Tokyo - The dollar slumped in Asia on Wednesday as another weak batch of US data all but hammered any chance of the Federal Reserve hiking interest rates this month.
The Institute for Supply Management said its US non-manufacturing purchasing managers' index (PMI) - a key reading of the all-important US service sector - had dived to its lowest level in more than six years.
The data follows figures showing a slowdown in jobs creation and factory activity, hitting hopes that the world's top economy was strong enough to withstand higher borrowing costs.
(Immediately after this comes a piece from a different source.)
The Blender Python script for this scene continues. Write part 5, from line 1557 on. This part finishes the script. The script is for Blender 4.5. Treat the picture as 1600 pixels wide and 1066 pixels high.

"The trifecta of terrible ISM manufacturing and non-manufacturing PMIs and weaker-than-expected non-farm payrolls have left the quixotic calls for a September rate hike dead in the water," Angus Nicholson, a market analyst in Melbourne at IG, said in an e-mail to clients.
"This is no longer a September story - for even a December rate hike to occur both ... PMIs are going to have to stage quite a rapid recovery in the next month or so."
In Tokyo, the dollar dropped to ¥101.39 from ¥101.99 in New York and well off the ¥103.60 earlier on Tuesday in Asia.
The greenback also slumped more than one percent to a near one-year low against the South Korean won, while it was also sharply down against the Australian and Singapore dollars, Indonesian rupiah and Turkish lira.
The euro bought $1.1251 against $1.1257, while it slipped to ¥114.14 from ¥114.81.